Tout dépend du regard qu’on porte sur la réforme. Il ne s’agit pas de simples augmentations des taux. Le changement des taux de la TVA rentre dans le cadre d’une démarche globale. On est en train de converger progressivement vers deux taux en vue de libérer la liquidité pour l’entreprise. Cette année, on supprime la règle de décalage pour les entreprises. Cette mesure se chiffre à 3 MMDH. Cette réforme se fera sur cinq années, car elle est très coûteuse pour le budget de l’État. On libère par année 
600 MDH. Ce qui va impacter positivement le coût de production.
En faisant converger les taux vers 10 et 20% et réduisant le nombre des taux, on règle en partie la question du «butoir» qui impacte le coût de la production ; chose qui se répercute sur le consommateur.

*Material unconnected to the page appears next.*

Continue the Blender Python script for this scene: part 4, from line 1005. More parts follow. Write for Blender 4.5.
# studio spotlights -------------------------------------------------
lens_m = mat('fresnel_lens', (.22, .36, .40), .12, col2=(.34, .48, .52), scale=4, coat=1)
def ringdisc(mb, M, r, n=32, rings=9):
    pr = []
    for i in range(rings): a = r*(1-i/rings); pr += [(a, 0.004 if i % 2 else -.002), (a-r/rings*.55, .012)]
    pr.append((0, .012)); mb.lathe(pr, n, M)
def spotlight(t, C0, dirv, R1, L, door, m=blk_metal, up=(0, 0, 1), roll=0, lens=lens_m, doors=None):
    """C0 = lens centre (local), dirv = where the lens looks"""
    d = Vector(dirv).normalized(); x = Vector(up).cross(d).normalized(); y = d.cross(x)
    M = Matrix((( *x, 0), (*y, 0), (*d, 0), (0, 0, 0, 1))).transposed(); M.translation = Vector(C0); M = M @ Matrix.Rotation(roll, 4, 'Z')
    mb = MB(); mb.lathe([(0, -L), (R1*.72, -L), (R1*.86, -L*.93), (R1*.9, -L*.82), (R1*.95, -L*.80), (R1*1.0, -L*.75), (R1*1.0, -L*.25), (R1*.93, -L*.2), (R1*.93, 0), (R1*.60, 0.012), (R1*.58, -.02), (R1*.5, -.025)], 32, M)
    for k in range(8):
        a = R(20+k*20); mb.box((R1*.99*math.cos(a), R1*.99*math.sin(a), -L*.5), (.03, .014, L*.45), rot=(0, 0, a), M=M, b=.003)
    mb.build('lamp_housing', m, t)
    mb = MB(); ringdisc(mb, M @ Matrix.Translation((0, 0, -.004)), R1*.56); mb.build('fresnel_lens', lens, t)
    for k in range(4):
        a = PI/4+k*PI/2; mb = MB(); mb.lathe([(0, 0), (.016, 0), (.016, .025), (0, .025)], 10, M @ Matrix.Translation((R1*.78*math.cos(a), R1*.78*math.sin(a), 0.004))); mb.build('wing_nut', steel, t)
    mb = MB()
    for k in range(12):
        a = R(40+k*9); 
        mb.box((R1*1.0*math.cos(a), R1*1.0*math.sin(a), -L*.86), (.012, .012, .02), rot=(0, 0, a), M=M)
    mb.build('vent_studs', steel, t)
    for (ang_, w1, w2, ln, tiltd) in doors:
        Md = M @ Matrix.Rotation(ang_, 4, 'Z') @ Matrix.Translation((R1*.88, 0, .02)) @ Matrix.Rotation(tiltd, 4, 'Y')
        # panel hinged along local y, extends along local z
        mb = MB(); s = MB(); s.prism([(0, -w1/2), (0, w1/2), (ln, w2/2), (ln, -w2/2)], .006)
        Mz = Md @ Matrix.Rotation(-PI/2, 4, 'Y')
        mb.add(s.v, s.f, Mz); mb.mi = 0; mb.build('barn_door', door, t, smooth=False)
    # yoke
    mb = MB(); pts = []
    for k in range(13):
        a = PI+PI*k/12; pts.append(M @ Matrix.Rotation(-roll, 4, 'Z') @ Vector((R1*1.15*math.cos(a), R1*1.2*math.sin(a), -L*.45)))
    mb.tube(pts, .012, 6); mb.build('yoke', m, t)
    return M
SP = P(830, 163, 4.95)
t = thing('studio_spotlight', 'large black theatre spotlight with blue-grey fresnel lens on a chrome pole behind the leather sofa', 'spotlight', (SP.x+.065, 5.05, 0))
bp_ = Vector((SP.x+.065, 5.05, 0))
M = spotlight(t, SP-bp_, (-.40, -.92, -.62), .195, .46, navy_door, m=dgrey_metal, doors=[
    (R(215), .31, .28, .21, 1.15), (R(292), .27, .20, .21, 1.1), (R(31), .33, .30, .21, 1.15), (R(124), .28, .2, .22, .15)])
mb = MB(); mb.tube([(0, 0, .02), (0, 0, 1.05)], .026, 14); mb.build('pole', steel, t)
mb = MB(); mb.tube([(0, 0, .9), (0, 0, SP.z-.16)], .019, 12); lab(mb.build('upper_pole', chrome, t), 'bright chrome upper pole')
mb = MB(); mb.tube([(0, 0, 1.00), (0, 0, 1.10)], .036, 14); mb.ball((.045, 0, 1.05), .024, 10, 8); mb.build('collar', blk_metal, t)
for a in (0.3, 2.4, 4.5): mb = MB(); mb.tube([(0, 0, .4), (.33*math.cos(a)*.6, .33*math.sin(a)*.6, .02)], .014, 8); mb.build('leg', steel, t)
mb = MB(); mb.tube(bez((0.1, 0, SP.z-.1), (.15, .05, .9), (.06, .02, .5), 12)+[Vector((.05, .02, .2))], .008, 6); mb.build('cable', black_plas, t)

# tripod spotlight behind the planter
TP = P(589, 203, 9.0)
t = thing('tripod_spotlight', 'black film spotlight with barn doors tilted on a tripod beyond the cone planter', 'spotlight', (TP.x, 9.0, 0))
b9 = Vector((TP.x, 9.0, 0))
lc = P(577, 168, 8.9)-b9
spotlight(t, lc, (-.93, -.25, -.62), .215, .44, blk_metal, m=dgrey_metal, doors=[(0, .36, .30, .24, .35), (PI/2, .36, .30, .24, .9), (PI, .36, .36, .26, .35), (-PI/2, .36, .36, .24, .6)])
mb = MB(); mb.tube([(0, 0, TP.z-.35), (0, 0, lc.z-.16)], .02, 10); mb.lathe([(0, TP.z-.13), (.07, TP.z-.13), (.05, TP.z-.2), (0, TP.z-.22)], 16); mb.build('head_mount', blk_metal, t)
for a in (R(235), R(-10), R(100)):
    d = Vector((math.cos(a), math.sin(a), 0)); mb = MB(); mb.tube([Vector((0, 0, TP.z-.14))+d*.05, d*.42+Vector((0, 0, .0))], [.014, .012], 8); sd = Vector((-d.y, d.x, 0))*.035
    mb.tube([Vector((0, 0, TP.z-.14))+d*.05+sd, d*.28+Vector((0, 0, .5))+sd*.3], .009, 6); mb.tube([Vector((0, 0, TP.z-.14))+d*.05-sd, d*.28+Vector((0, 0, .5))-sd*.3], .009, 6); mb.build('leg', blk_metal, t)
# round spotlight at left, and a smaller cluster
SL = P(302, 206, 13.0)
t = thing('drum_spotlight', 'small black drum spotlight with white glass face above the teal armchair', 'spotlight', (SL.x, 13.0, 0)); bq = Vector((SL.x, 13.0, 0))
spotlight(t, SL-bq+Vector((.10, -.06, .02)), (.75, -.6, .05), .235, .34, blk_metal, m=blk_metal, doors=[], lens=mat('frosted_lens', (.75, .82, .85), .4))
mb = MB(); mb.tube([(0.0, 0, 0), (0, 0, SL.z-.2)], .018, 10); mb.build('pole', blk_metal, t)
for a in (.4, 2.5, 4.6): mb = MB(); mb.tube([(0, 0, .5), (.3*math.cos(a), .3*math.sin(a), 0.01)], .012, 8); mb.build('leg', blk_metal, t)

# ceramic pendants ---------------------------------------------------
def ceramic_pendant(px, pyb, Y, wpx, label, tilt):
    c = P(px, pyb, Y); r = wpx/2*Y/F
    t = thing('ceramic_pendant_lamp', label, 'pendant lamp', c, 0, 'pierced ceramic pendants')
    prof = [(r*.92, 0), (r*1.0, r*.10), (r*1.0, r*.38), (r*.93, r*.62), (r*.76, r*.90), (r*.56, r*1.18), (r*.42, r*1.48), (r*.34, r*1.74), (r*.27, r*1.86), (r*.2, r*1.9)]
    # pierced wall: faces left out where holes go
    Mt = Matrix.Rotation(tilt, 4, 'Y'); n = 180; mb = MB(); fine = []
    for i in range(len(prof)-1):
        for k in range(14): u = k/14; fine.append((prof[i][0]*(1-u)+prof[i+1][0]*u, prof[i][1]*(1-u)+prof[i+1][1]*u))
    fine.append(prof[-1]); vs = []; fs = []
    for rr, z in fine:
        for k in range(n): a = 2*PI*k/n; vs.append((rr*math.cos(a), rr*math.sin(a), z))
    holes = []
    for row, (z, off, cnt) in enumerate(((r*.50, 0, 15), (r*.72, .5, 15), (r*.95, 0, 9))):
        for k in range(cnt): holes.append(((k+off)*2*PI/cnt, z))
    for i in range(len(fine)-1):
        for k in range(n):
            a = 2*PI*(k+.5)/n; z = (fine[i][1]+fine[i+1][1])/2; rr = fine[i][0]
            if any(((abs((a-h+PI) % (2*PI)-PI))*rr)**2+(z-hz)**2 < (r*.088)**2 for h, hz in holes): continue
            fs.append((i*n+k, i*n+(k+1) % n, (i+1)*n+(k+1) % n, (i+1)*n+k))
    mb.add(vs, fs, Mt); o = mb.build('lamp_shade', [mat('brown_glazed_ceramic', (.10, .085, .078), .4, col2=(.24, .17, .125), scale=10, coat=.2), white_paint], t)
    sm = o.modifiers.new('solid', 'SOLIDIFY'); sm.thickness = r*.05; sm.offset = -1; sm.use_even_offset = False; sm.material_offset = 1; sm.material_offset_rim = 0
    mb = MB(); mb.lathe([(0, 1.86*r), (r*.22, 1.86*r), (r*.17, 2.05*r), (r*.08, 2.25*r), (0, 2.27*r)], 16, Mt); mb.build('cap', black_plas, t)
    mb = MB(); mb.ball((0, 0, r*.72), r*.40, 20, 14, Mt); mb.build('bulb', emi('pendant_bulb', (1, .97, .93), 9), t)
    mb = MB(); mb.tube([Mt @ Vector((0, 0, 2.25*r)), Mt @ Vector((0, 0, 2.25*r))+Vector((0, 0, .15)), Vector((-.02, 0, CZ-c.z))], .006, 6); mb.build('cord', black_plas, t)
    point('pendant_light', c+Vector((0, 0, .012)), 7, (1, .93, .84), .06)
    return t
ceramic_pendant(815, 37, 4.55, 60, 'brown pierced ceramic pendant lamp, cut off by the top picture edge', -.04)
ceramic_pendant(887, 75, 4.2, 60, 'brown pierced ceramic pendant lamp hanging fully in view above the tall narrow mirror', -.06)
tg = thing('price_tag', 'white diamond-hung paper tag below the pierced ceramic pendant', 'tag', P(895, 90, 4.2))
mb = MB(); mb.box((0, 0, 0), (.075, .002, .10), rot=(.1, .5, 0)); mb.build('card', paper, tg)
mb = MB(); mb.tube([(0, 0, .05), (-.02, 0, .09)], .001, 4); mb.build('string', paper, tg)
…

On allège, de ce fait, la trésorerie de l’entreprise. Avec la concurrence, à chaque fois qu’une entreprise gagne sur son coût de production, elle le fera répercuter sur le consommateur.

En dépit des critiques, les comptes spéciaux du Trésor gardent dans le projet de loi de Finances la même position que les années précédentes. Où en est la réforme de ces caisses qu’on qualifie de «noires» ?
Les comptes spéciaux du Trésor sont comme le budget général de l’État et les services de l’État gérés de manière autonome.

Sont-ils contrôlés ?
Bien sûr, ils le sont. La phase de la programmation se fait comme celle relative au budget général et aux SEGMA. Et le recouvrement des recettes, autorisé par l’article 1 de chaque loi de Finances, se fait dans le cadre de la loi, selon les mêmes règles appliquées pour le recouvrement des impôts et taxes. Il faut que les recettes des comptes spéciaux soient instituées par la loi et recouvrées de la même manière.
En outre, le budget des comptes spéciaux est voté au Parlement de la même manière que le budget général.
En termes de transparence, un rapport annuel est établi. Concernant les dépenses, ce sont les mêmes règles appliquées au budget de l’État. En somme, les comptes spéciaux du trésor, créés par les lois de Finances conformément à la loi organique des Finances, ne sont pas de caisses noires.